I deleted /bin/rm. How do I recover it?

Just for fun, I thought I would use this command on my Raspberry Pi running Raspbian:

sudo rm -f /bin/rm

I thought I could just reinstall coreutils: I was wrong!

apt-get install --reinstall coreutils gives an error from dpkg, saying it couldn’t remove the package. Compiling from source doesn’t work because the Makefile uses rm.

How can I get a working rm back?

Asked By: user60684

||
sudo touch /bin/rm && sudo chmod +x /bin/rm
apt-get download coreutils
sudo dpkg --unpack coreutils*

And never again.


Why didn’t you use sudo with apt-get?

Because the download command doesn’t require it:

download
download will download the given binary package into the current
directory.

So, unless you are in some directory you can’t write, you don’t need to use sudo, and it could get problematic later on since you will need root permissions to remove/move the package.

Answered By: Braiam

I would try obtaining the correct rm binary from another machine, and then using scp or something to copy it to the Pi.
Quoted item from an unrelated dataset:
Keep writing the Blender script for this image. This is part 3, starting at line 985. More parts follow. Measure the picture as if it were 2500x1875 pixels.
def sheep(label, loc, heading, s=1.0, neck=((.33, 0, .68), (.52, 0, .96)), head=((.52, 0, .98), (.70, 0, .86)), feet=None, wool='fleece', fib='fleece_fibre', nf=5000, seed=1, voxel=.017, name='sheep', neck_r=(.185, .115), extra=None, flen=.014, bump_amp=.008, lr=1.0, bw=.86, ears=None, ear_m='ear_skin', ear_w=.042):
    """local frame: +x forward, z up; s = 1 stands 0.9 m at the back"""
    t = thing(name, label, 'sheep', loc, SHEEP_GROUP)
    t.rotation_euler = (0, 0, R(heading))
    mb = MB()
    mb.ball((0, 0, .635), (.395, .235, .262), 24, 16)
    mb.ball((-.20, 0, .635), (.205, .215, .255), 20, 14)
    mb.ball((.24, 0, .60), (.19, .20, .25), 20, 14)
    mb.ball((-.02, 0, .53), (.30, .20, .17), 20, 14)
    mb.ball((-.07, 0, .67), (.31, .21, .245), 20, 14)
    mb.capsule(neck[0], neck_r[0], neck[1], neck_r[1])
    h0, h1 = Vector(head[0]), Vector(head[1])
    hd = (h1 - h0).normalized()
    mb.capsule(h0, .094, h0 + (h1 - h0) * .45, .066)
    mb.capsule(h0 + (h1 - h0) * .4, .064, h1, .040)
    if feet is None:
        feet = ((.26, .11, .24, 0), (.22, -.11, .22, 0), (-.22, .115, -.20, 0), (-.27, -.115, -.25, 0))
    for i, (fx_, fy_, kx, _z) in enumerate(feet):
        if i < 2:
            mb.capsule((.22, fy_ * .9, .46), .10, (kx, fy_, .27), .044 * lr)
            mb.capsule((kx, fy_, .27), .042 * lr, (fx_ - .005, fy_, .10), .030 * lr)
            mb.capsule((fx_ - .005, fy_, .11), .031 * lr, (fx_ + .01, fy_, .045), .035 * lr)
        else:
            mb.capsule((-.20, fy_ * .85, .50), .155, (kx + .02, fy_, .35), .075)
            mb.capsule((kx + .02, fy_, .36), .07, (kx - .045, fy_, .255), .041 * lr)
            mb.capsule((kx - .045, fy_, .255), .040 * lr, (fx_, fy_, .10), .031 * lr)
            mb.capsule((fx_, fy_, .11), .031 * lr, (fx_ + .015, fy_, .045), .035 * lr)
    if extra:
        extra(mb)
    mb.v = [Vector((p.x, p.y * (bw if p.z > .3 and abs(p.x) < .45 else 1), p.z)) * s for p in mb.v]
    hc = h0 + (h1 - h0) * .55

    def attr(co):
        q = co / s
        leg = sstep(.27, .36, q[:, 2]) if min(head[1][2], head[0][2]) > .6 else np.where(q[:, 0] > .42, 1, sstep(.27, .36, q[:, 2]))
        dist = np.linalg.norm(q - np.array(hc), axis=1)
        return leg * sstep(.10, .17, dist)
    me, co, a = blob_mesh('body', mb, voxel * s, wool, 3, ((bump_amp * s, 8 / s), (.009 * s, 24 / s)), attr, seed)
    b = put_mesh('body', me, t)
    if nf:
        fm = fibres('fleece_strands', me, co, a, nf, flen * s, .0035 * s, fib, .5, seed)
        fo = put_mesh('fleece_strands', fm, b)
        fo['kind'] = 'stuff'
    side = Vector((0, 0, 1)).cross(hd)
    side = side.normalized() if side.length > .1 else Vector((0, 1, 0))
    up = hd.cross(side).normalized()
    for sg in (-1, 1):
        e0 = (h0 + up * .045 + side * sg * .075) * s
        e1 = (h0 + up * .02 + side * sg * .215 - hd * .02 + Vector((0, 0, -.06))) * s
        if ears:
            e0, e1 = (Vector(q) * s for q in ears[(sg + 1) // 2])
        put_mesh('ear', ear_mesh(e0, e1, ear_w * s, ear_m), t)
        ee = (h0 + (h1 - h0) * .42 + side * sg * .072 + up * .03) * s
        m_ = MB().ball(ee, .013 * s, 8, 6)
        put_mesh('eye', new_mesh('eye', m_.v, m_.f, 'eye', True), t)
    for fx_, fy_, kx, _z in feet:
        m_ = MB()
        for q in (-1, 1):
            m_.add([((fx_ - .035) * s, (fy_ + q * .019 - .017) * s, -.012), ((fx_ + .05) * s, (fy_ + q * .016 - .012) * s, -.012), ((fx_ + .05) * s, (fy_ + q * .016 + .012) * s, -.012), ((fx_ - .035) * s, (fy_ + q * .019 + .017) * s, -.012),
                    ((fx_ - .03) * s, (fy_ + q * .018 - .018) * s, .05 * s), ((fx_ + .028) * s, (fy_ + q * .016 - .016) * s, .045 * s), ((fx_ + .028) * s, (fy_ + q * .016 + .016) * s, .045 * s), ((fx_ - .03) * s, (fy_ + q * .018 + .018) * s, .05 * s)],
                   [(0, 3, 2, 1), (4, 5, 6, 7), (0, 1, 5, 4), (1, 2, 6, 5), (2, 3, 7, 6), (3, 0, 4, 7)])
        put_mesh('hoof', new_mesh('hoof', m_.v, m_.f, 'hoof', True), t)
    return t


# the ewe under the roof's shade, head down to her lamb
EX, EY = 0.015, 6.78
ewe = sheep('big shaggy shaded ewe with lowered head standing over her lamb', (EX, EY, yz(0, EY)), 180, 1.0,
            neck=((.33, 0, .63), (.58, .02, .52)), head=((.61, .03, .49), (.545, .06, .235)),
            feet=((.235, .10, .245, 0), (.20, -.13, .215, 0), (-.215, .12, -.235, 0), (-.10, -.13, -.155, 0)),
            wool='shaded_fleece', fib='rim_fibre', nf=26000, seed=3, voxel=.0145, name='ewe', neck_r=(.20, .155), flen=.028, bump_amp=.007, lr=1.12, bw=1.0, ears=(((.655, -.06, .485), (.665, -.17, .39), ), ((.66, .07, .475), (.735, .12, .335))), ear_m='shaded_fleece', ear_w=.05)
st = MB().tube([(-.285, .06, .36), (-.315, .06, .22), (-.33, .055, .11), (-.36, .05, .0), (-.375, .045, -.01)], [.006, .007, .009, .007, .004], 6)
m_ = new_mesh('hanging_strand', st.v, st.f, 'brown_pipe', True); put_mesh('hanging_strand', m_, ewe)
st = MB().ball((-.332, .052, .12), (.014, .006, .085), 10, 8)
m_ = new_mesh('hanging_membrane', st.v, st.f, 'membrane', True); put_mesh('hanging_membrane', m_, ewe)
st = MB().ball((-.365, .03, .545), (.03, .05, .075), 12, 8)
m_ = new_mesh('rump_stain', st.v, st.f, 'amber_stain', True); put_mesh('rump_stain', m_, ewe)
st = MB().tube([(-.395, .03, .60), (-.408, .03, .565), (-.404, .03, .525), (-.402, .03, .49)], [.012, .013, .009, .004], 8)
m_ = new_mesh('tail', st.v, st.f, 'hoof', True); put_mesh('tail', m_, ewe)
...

This of course only works if scp is already installed…

If scp is not available, then nc (a.k.a. netcat) on the sending side and bash with a /dev/tcp/HOST/PORT redirection on the receiving side might work as well.

If you don’t have another Raspbian machine, you can retrieve the coreutils package (get the .deb for the right version), and unpack it with dpkg-deb (on Debian/Ubuntu/Mint/…, even if it isn’t on a Pi):

dpkg-deb --fsys-tarfile coreutils*.deb | tar xf - ./bin/rm

If you don’t have another machine with dpkg, you can extract the file with ar (from the binutils development tools) and tar:

ar p coreutils*.deb data.tar.gz  | tar xzf - ./bin/rm
Answered By: MathematicalOrchid

In case apt-get or dpkg needs rm and without rm a reinstallation is not posssible, then you can emulate rm with perl:

cat > /bin/rm << "EOF"
#!/usr/bin/perl
foreach (@ARGV) { unlink $_ or warn "$@:$!"; }
EOF
chmod +x /bin/rm
Answered By: user55518

Debian and its derivatives (and probably most other distributions) come with busybox which is used in the initramfs.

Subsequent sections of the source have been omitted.